In his email, Mpungose also asked Makwetu to probe the recruitment of Andre Gernandt as SIU’s chief financial officer.

Independent Media understands that Gernandt was allegedly recruited from the Road Accident Fund (RAF) to Medscheme by Jan Mothibi - current head of SIU - who was then Medscheme’s executive director for legal, governance, risk and compliance.

In his curriculum vitae, Gernandt lists as one of his achievements “successfully outsourcing a tender for Medscheme to process claims lodged against RAF in 2013”.

He left Medscheme to join Mothibi after he was appointment to his position as SIU head in May last year.

It is this history between the two men that Mpungose said helped Gernandt “to avoid proper recruitment processes”.

But Pandor denied any impropriety in hiring Gernandt, saying the process “was done in accordance with established SIU practice, which was applied, consistently to previous CFO’s, which allows for headhunting”.

Mpungose had also written a scathing email to Mothibi expressing his dismay in his leadership and accusing him of turning a blind eye to corruption within the SIU.

He said had he asked for the auditor general’s help after all his internal pleas, including to Mothibi himself, all fell on deaf ears.

However disaster struck after an auditor general staff member sent the auditor general’s response to Mpungose to another SIU official, who then sent it to the unit’s senior staff including Mothibi.

Mpungose, who is being charged with “gross misconduct”, is convinced the leaked response to his email is the source of all his troubles.

“I feel betrayed by the Office of the Auditor General, which dismally failed to protect a whistleblower.

“I’m being charged because of this letter that I sent to the AG’s office, which in turn did not respond to me as the complainant but to someone else who then tipped off SIU management.”

Independent Media has seen an email from Jan van Schalkwyk, executive in the audito general’s office addressed to Mpungose in which he defended the leak.

“The letter you sent to us gave no indication of this being a personal or whistleblower matter.

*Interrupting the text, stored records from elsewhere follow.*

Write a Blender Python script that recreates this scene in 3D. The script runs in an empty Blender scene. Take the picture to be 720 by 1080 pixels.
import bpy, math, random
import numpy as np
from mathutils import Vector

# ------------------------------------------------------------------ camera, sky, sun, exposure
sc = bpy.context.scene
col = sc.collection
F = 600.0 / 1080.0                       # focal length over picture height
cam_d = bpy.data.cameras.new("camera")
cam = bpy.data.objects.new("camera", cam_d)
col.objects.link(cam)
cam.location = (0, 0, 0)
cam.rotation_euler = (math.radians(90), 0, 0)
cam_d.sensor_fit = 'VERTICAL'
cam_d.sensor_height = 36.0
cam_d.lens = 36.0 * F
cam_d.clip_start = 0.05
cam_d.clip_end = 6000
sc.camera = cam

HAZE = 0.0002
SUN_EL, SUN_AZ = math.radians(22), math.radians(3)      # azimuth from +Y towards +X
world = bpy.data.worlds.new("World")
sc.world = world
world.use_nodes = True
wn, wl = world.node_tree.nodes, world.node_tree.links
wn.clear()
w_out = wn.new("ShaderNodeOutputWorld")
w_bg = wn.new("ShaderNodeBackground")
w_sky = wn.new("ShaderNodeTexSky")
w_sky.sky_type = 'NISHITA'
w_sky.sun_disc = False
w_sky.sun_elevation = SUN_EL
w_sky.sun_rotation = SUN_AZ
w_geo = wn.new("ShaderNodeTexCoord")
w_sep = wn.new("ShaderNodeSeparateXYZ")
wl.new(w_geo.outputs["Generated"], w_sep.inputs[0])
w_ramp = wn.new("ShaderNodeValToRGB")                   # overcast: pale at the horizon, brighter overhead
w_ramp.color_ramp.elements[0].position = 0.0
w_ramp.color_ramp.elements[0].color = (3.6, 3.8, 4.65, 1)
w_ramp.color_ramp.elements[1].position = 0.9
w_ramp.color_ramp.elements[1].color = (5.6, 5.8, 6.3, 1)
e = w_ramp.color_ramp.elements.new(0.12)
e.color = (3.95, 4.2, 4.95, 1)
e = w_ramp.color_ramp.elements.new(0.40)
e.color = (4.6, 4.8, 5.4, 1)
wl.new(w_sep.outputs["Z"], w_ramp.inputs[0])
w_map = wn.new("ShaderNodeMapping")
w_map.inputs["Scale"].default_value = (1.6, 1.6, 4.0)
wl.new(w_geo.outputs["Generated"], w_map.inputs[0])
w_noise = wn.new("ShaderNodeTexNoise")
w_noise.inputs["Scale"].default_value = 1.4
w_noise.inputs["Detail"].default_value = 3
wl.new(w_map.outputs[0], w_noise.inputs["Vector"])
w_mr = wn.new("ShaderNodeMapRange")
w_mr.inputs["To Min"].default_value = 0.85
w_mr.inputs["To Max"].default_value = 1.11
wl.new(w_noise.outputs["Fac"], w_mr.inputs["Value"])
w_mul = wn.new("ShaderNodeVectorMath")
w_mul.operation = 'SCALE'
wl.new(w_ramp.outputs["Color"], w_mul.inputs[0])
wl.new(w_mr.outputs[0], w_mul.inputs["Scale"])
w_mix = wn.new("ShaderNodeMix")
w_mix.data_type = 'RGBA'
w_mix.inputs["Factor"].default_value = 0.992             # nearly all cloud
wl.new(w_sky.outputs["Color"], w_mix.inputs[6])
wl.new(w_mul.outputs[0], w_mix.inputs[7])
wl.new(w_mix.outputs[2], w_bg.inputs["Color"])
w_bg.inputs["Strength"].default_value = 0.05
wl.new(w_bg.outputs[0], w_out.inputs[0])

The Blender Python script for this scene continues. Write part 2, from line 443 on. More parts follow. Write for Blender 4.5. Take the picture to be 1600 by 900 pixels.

Your letter was written on an official SIU letterhead and you signed it off in your official capacity. We therefore took it as an official request,” Van Schalkwyk wrote.

Despite Independent Media being provided with evidence showing Mpungose has been served with disciplinary charges, the SIU denied any of its senior staffers was facing charges.

“There is no employee who is being charged for being a whistleblower.

“On an ongoing basis the SIU receives whistle-blowing reports/tip offs and handles them in accordance with the Protected Disclosures Act,” said Pandor.